◆ **WHAT IS BEING ASKED**
Identify every line containing the word "roomwarm" and reproduce each one.

◆ **DATASET EXTRACT**

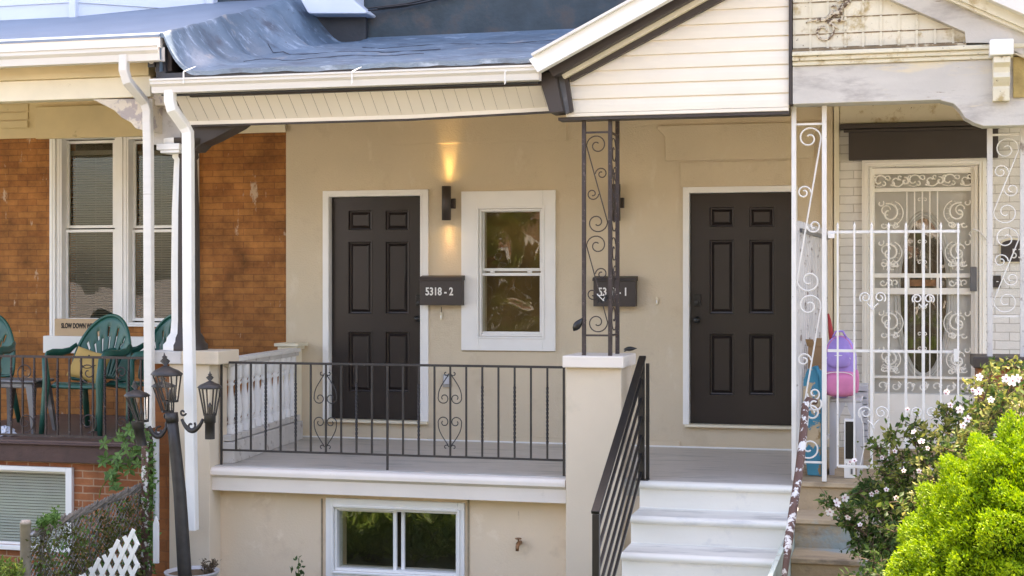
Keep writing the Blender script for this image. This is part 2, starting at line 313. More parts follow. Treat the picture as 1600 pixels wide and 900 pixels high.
M['board'] = mat('cream_sign_board', (.60,.42,.26), .8, .06, 6, .1)
M['blind'] = mat('grey_blind_slat', (.17,.155,.13), .6, .08, 5, 0)
M['blindlt'] = mat('white_blind_slat', (.62,.66,.68), .6, .06, 5, 0)
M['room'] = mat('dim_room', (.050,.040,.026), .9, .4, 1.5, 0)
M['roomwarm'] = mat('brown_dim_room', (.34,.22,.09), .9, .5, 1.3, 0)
M['glass'] = glass('wavy_window_glass', .40, 2.2, base=-.018)
M['glass2'] = glass('basement_window_glass', .16, 3.0, base=.05)
M['glassflat'] = glass('flat_window_glass', .04, 2, base=-.025)
M['lampglass'] = glass('lantern_glass', .02, 5, (.97,.97,.95), -.035)
M['alum'] = mat('grey_aluminium', (.38,.38,.37), .4, .05, 6, 0, metal=.6)
M['mesh'] = mat('grey_insect_screen', (.27,.26,.255), .7, .08, 8, .1)
M['lettering'] = mat('white_lettering', (.82,.8,.76), .5, .02, 5, 0)
M['pvc'] = mat('grey_plastic_pipe', (.50,.52,.53), .4, .08, 6, .1, dirt=(.3,.29,.27), ds=9, dth=.6, dw=.1)
M['brass'] = mat('rusty_brass', (.25,.12,.05), .5, .3, 30, .4, metal=.3)
M['purple'] = mat('lilac_fabric', (.36,.25,.62), .75, .1, 10, .3, 120, bd=.003)
M['pink'] = mat('pink_fabric', (.66,.20,.38), .75, .1, 10, .3, 120, bd=.003)
M['red'] = mat('red_webbing', (.40,.04,.04), .8, .1, 6, .1)
M['wood'] = mat('brown_cardboard', (.36,.22,.11), .85, .15, 4, .3, 30, stretch=(1,1,4))
M['tan'] = mat('tan_and_teal_board', (.52,.40,.26), .7, .15, 4, .2, dirt=(.03,.24,.36), ds=4.2, dth=.49, dw=.02, d2=[((.35,.22,.1),5,.6,.03)])
M['teal'] = mat('teal_edge', (.02,.22,.33), .6, .15, 4, .1)
M['greyplast'] = mat('pale_plastic', (.60,.60,.62), .5, .05, 4, .1)
M['galv'] = mat('galvanised_wire', (.30,.30,.31), .45, .15, 10, .1, metal=.6)
M['bulb'] = emit('lit_bulb', (1,.72,.28), 12)
M['bark'] = mat('brown_stem', (.12,.08,.045), .9, .2, 20, .3)
M['lime'] = leafmat('lime_foliage', (.13,.27,.006), (.38,.52,.014), tr=.28)
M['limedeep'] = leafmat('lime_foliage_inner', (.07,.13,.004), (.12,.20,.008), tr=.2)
M['leafdk'] = leafmat('dark_green_leaves', (.030,.070,.016), (.07,.13,.03))
M['leafmid'] = leafmat('mid_green_leaves', (.06,.13,.02), (.20,.26,.05))
M['leafsunlit'] = leafmat('sunlit_tint_leaves', (.20,.24,.04), (.36,.34,.10))  # yellow tint puts sunlight into the leaf colour
M['vine'] = leafmat('brown_green_vine_leaves', (.055,.055,.016), (.17,.18,.05))
M['leafcr'] = leafmat('creeper_leaves', (.07,.16,.035), (.16,.30,.08))
M['petal'] = leafmat('white_petals', (.82,.78,.78), (.90,.86,.86), tr=.3)
M['eye'] = mat('flower_centre', (.40,.06,.12), .6, .1)
M['terra'] = mat('pale_plant_pot', (.45,.44,.44), .6, .1)
M['drybud'] = leafmat('dry_plant', (.10,.075,.05), (.20,.15,.10))
M['facade_far'] = brick('far_red_brick', (.15,.085,.055), (.24,.09,.05), (.35,.3,.25), .22, .075, .01)

def box_obj(name, r, y0, y1, m, parent, bevel=.003):
    return MB().box(r[0], r[1], y0, y1, r[2], r[3]).build(name, m, parent, bevel)
FLOOR = 1.70; YS = -2.15                                 # porch floor height, porch front plane

# ---------------- ground ----------------
g = MB(); g.add([(-600,-600,0),(600,-600,0),(600,600,0),(-600,600,0)], [(0,1,2,3)]); tag(g.build('ground', M['concrete']), kind='structure')
g = MB(); g.add([(-150,-15.6,.004),(150,-15.6,.004),(150,-8.4,.004),(-150,-8.4,.004)], [(0,1,2,3)]); tag(g.build('road', M['asphalt']), kind='structure')
tag(MB().box(-150,150,-8.4,-6.5,.0,.12).build('sidewalk', M['concrete'], bevel=.01), kind='structure')
tag(MB().box(-150,150,-17.6,-15.6,.0,.12).build('pavement', M['concrete'], bevel=.01), kind='structure')
tag(MB().box(-30,30,-6.48,2.5,-.1,.70).build('front_garden', [M['grass']]), kind='structure')
# ================= the beige house in the middle =================
TOPZ = 10.6
XL, XR = PX(447, 0), PX(1302, 0)                          # its wall between the neighbours
XPL = PX(255, -2.5); XPR = PX(1236, -2.3)
H = thing('beige_row_house', (PX(870,0), 0, FLOOR), 'beige stuccoed row house in the middle with two dark brown front doors', 'house')
def door(px, parent, nm, label, knobpx, knobs, panels, trim, thr):
    d = MB(); x0,x1,z0,z1 = RECT(*px, .05); Y = .045
    hs = [RECT(*p, Y) for p in panels]
    d.wall(x0, x1, z0, z1, Y, Y+.045, [])
    d.v = d.v[:0]; d.f = []; d.m = []; d.smooth = []
    d.wall(x0, x1, z0, z1, Y, Y+.046, hs)
    for (a,b,c,e) in hs:
        d.loops([(a,b,c,e,Y),(a+.005,b-.005,c+.005,e-.005,Y+.024),(a+.016,b-.016,c+.016,e-.016,Y+.026),(a+.040,b-.040,c+.040,e-.040,Y+.004)])
        d.box(a-.012,b+.012,Y-.004,Y+.002,c-.012,c-.002); d.box(a-.012,b+.012,Y-.004,Y+.002,e+.002,e+.012)
        d.box(a-.012,a-.002,Y-.004,Y+.002,c-.0018,e+.0018); d.box(b+.002,b+.012,Y-.004,Y+.002,c-.0018,e+.0018)
    o = d.build('door', M['door'], parent)
    if label: o['label'] = label
    # frame
    t = RECT(*trim, -.02); f = MB(); zb = z0-.006
    f.box(t[0], x0-.022, -.022, .0, zb, t[3]); f.box(x1+.006, t[1], -.022, 0, zb, t[3]); f.box(x0-.022, x1+.006, -.022, 0, z1+.018, t[3])
    f.box(x0-.035, x0-.004, -.03, .09, zb, z1+.03); f.box(x1+.004, x1+.02, -.03, .09, zb, z1+.03); f.box(x0-.004, x1+.004, -.028, .09, z1+.004, z1+.03)
    f.build('door_frame', M['white'], o, bevel=.003)
    th = RECT(*thr, -.04); MB().box(th[0], th[1], -.06, .09, th[2], z0-.002).build('threshold', M['creamlt'], o, bevel=.004)
    for kind, kx, kz in knobs:
        x, z = W(kx, kz, .03); k = MB()
        if kind == 'knob':
            b = []
            for (r, y) in ((.030,.045),(.030,.036),(.011,.034),(.011,.006),(.020,.002),(.027,-.012),(.026,-.026),(.015,-.034),(.002,-.036)):
                b.append((r, y))
            vs = []; n = 18; fs = []
            for i,(r,y) in enumerate(b):
                for j in range(n): vs.append((x+r*math.cos(6.2832*j/n), y, z+r*math.sin(6.2832*j/n)))
                if i: fs += [((i-1)*n+j,i*n+j,i*n+(j+1)%n,(i-1)*n+(j+1)%n) for j in range(n)]
            k.add(vs, fs, True); k.build('door_knob', M['blackhw'], o)
        else:
            k.box(x-.033, x+.033, .022, .045, z-.052, z+.052); k.box(x-.026,x+.026,.016,.0215,z+.008,z+.044)
            k.tube([(x,.0215,z-.022),(x,.002,z-.022)], .019, 14); k.build('deadbolt', M['blackhw'], o, bevel=.004)
    return (x0, x1, zb, z1)
p1 = [(545,329,580,359),(603,329,638,359),(545,378,580,490),(603,378,638,490),(545,519,580,612),(603,519,638,612)]
p2 = [(1109,324,1146,354),(1171,324,1209,354),(1109,375,1146,490),(1171,375,1209,490),(1109,522,1146,617),(1171,522,1209,617)]
d1 = door((519,308,660,655), H, 'door', None, 0, [('knob',654,498),('bolt',655,470)], p1, (504,297,669,657), (506,655,668,661))
d2 = door((1079,302,1237,663), H, 'door', None, 0, [('knob',1089,500),('bolt',1089,469)], p2, (1067,291,1246,664), (1070,663,1244,669))
wo_ = RECT(721,298,868,548,-.02); wi = RECT(749,326,849,526,0)
holes = [(d1[0]-.02,d1[1]+.01,d1[2],d1[3]+.02),(d2[0]-.02,d2[1]+.01,d2[2],d2[3]+.02),wi]
MB().wall(XL, XR, FLOOR-.3, 5.0, 0, .25, holes).build('wall', M['stucco'], H)
# door surrounds behind the door leaf so nothing shows through
for d in (d1, d2): MB().box(d[0]-.05, d[1]+.05, .1, .12, d[2]-.02, d[3]+.05).build('door_lining', M['dark'], H)
def seam(pts, Y, parent, w_=.006, p=.004, m='seam', name='wall_seam'):
    mb = MB()
    for a, b in zip(pts, pts[1:]): mb.bar(P3(*a, Y-p/2), P3(*b, Y-p/2), w_, p, up=(0,0,1))
    return mb.build(name, M[m], parent)
# raised rectangular render panels over door and window (old lintels under the stucco)
r = RECT(607,150,886,223,0); MB().box(r[0], r[1], -.012, -.001, r[2], 4.74).build('raised_panel', M['stucco'], H, .004)
mb = MB(); x0, z0 = W(1040,252,0); x1, z1 = W(1272,250,0); xt0, zt = W(1028,197,0); xt1, _ = W(1285,194,0)
mb.prism([(x0,z0),(x1,z0),(x1,zt-.10),(xt1,zt-.03),(xt1,zt),(xt0,zt),(xt0,zt-.03),(x0,zt-.10)], -.03, -.001); mb.build('raised_panel', M['stucco'], H, .006)
r = RECT(1063,252,1250,291,0); MB().box(r[0], r[1], -.012, -.001, r[2], r[3]-.002).build('raised_panel', M['stucco'], H, .004)
x, z = W(1300,300,0); MB().box(PX(1288,-.04), XR-.003, -.045, -.001, FLOOR+.02, 4.74).build('wall_edge_strip', M['stucco'], H, .004)
# window with double-hung sashes
def window(parent, o, i, sashes, Y, gl, m='white', room='roomwarm', depth=.35, name='window', double=True, rail=None):
    f = MB(); f.frame(o, i, Y-.03, Y-.001)
    f.frame((i[0]-.018,i[1]+.018,i[2]-.018,i[3]+.018), (i[0]+.001,i[1]-.001,i[2]+.001,i[3]-.001), Y-.042, Y-.0305)
    win = f.build(name, M[m], parent, .004)
    j = MB(); t=.022
    j.frame((i[0]+.002,i[1]-.002,i[2]+.002,i[3]-.002), (i[0]+t,i[1]-t,i[2]+t,i[3]-t), Y-.01, Y+.12); j.build('frame', M['vinyl'], win, .003)
    for k, s in enumerate(sashes):
        ys = Y+.03 + (.03 if k % 2 else 0) if double else Y+.03
        b = .028
        sf = MB(); sf.frame((s[0]-b,s[1]+b,s[2]-b,s[3]+b), s, ys, ys+.028); so_ = sf.build('sash', M['vinyl'], win, .004)
        MB().box(s[0]-.004,s[1]+.004,ys+.012,ys+.016,s[2]-.004,s[3]+.004).build('pane', M[gl], win)
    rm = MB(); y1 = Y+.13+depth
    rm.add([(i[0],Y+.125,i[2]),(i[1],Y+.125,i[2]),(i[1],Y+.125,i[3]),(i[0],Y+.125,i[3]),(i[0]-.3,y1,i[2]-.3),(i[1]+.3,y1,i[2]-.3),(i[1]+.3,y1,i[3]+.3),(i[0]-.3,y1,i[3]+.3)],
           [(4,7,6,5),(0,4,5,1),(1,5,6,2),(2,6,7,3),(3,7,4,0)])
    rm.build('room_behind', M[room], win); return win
up_ = RECT(755,331,842,419,.03); lo_ = RECT(752,431,844,518,.05)
win = window(H, wo_, wi, [lo_, up_], 0, 'glass')
mb = MB()
for px in (770, 828): 
    x, z = W(px, 425, .02); mb.box(x-.02,x+.02,.0,.028,z-.006,z+.012)
mb.build('sash_lock', M['vinyl'], win, .003)
r = RECT(722,549,867,556,-.03); seam([(722,549),(868,549)], 0, H)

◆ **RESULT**
M['roomwarm'] = mat('brown_dim_room', (.34,.22,.09), .9, .5, 1.3, 0)
def window(parent, o, i, sashes, Y, gl, m='white', room='roomwarm', depth=.35, name='window', double=True, rail=None):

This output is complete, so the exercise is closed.